▶ [WHAT TO DO]
Look through the data below. Show each line where the string "were" occurs.

▶ [SUPPLIED DATA]

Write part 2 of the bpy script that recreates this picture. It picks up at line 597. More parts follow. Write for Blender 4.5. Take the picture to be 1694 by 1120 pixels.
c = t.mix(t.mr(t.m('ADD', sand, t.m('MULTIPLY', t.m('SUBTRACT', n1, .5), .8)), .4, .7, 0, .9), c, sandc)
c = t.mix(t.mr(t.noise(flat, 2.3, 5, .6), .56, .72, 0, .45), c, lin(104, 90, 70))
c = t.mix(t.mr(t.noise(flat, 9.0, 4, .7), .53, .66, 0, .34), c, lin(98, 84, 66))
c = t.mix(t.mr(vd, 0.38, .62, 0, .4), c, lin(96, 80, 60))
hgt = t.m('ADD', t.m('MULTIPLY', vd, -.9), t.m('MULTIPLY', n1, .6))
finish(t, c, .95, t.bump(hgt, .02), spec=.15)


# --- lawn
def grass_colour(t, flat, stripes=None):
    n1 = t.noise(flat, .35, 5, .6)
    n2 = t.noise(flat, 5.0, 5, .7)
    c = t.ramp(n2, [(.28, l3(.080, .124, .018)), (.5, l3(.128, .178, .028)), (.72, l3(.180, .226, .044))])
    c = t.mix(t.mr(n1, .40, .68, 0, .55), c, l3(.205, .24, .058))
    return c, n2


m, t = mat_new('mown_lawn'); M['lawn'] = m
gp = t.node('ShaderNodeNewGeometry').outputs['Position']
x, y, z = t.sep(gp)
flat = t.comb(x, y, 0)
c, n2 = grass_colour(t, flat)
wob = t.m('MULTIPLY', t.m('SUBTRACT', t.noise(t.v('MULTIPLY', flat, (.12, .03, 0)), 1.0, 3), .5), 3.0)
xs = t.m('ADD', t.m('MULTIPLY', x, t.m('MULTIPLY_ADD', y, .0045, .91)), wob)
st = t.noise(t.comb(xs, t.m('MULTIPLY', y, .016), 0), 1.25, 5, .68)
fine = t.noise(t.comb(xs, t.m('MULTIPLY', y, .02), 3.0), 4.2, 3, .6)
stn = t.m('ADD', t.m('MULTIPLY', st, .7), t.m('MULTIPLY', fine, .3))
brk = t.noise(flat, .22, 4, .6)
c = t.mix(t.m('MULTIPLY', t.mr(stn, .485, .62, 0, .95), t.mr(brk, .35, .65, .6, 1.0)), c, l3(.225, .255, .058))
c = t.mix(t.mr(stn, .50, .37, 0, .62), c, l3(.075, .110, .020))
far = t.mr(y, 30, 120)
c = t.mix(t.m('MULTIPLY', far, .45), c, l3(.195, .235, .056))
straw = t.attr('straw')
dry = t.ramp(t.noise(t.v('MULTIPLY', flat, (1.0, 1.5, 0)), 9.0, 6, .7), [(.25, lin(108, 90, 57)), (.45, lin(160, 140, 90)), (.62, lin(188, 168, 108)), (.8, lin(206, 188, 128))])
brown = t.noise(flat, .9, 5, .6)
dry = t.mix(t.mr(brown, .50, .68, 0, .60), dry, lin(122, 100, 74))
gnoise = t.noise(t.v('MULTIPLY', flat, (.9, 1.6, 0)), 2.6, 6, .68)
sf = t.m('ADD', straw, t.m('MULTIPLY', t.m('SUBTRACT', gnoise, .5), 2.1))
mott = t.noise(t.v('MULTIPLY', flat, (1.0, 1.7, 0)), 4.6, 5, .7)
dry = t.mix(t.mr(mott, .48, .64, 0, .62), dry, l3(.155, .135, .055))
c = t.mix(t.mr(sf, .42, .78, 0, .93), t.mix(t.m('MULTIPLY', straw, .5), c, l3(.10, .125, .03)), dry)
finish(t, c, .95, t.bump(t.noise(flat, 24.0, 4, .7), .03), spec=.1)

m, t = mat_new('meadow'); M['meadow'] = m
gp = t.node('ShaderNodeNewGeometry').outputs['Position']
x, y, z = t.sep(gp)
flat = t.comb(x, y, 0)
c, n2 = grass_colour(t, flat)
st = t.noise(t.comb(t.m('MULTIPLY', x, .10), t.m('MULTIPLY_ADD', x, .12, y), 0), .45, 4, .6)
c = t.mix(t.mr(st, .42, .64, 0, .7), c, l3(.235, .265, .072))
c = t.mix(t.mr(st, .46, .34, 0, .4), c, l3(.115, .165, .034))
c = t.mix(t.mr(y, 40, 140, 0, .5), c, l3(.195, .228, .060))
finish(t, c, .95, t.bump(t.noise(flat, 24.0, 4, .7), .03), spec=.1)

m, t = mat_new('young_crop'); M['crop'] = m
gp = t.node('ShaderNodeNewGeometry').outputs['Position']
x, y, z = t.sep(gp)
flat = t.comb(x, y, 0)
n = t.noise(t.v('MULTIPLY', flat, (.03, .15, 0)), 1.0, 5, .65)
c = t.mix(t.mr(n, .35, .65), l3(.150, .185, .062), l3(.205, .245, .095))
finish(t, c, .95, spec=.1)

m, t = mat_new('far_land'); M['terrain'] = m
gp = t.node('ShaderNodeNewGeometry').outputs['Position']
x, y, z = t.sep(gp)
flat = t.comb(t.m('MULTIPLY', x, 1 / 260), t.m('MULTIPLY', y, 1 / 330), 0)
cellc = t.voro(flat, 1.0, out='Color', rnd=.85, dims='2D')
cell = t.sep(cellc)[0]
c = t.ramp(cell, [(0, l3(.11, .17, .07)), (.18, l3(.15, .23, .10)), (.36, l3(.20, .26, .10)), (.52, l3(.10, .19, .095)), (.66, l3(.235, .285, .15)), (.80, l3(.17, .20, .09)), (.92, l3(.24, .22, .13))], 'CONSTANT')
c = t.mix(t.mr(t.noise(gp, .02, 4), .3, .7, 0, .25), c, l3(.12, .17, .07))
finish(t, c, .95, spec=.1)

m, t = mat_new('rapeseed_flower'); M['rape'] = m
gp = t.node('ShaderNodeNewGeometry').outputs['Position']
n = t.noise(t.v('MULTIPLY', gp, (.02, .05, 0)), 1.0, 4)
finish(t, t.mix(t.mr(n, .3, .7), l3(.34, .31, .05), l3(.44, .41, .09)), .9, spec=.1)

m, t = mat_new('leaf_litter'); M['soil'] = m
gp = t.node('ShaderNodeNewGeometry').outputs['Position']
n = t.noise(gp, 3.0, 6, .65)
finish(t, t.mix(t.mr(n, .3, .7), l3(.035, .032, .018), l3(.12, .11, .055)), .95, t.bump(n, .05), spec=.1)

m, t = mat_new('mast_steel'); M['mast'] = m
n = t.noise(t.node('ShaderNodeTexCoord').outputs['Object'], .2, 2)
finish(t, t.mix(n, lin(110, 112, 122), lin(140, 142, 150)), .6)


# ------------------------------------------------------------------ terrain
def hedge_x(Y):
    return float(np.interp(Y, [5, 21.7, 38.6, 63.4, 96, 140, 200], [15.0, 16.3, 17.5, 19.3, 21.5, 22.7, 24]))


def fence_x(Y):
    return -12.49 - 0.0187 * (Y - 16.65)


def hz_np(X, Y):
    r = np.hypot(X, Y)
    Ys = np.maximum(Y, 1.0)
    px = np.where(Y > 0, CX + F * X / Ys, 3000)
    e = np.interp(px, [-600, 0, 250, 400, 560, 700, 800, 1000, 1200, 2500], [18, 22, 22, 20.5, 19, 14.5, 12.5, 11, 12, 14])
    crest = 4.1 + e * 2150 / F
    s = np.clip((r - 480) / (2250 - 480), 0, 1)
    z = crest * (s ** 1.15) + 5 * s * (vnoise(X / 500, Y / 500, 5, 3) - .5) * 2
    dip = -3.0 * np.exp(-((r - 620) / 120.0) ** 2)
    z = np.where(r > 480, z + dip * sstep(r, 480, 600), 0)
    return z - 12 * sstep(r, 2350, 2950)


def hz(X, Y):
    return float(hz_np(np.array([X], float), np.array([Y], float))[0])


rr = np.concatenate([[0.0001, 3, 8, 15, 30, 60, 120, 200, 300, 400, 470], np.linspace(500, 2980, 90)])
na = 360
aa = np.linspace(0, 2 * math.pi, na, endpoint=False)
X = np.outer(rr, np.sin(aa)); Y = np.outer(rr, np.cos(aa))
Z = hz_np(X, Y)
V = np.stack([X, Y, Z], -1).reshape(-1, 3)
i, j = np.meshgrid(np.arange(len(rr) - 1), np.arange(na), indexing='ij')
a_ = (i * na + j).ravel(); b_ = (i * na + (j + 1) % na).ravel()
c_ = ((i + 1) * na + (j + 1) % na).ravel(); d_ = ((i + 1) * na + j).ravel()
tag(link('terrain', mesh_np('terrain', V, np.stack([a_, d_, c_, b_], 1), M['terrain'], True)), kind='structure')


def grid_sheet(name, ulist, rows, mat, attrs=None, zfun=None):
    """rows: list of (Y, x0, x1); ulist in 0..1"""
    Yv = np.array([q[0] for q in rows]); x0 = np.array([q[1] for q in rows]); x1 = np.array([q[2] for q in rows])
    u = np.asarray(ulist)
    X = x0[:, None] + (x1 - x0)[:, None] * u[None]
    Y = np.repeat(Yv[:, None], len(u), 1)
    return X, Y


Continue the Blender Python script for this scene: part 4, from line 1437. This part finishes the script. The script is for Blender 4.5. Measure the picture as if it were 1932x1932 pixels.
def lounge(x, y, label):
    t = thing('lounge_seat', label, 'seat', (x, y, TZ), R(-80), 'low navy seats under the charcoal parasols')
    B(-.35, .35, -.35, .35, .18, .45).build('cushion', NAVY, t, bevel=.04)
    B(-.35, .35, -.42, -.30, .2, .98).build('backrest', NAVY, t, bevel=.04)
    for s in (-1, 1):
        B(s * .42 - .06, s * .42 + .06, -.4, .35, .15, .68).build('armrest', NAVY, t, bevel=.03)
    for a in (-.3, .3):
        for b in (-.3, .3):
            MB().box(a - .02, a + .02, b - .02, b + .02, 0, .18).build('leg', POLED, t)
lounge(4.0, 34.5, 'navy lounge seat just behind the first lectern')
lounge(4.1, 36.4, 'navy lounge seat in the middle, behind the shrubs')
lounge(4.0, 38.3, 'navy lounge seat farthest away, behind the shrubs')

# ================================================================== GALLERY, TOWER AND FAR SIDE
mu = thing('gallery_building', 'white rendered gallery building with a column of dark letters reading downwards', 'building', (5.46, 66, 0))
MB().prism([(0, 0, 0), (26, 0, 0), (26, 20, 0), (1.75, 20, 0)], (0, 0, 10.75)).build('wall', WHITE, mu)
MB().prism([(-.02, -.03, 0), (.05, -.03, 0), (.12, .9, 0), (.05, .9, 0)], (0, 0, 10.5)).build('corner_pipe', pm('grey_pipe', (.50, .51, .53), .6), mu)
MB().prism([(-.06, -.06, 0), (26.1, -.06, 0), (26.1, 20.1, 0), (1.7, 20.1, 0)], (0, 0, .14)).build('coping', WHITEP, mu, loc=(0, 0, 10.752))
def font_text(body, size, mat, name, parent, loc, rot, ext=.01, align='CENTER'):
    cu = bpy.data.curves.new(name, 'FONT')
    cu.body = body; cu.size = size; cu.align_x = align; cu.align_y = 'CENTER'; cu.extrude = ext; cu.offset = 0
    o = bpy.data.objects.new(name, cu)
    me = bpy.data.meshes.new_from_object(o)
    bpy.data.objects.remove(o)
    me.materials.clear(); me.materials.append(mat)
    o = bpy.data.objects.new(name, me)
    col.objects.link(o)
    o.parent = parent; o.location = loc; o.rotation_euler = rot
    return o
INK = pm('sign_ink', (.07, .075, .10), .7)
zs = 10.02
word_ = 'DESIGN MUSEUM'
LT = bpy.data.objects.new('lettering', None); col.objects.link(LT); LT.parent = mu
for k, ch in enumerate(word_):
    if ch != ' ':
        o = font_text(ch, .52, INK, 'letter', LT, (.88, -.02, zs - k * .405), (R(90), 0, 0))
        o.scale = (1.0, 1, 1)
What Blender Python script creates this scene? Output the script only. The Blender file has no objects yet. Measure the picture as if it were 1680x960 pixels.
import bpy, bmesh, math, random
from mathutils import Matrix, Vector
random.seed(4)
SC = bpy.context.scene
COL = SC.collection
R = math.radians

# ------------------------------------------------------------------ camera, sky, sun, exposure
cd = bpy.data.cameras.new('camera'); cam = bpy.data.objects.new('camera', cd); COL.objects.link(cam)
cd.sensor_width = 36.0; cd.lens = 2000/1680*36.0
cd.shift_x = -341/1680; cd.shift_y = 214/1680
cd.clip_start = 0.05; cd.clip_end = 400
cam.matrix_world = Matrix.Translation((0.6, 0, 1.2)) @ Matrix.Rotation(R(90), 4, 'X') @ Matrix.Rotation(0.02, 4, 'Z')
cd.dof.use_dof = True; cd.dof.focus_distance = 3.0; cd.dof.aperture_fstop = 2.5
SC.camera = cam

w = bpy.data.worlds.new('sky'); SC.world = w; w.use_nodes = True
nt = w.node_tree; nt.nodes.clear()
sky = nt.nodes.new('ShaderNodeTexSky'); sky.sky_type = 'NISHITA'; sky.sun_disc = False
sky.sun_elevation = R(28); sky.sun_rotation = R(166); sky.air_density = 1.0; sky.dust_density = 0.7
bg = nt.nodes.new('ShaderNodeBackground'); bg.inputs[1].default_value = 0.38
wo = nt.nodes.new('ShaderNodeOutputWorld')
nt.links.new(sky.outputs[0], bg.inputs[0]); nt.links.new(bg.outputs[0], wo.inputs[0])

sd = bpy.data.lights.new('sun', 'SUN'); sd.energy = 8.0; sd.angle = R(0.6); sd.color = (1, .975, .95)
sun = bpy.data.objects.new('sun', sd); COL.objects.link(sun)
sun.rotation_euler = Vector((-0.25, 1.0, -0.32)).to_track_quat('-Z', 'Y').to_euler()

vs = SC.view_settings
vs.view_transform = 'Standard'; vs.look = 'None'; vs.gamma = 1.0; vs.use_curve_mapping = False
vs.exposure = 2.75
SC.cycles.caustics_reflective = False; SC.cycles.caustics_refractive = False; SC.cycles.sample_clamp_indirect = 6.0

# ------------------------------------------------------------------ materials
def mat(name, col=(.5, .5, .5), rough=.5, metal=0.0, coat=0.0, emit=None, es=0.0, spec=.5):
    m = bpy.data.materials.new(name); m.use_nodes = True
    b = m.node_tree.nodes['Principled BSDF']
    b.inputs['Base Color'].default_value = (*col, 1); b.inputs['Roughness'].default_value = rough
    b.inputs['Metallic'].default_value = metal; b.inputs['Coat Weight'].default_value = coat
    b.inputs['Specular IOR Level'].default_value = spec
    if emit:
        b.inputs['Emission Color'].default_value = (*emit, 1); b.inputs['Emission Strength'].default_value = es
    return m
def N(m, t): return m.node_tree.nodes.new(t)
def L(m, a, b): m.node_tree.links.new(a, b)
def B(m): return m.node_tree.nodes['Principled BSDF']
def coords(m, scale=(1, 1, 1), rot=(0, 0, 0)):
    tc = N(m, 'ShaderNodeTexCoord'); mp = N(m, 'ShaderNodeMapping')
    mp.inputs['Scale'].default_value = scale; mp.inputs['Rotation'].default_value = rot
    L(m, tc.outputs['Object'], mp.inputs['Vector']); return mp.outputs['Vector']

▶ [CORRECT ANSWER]
Continue the Blender Python script for this scene: part 4, from line 1437. This part finishes the script. The script is for Blender 4.5. Measure the picture as if it were 1932x1932 pixels.
What Blender Python script creates this scene? Output the script only. The Blender file has no objects yet. Measure the picture as if it were 1680x960 pixels.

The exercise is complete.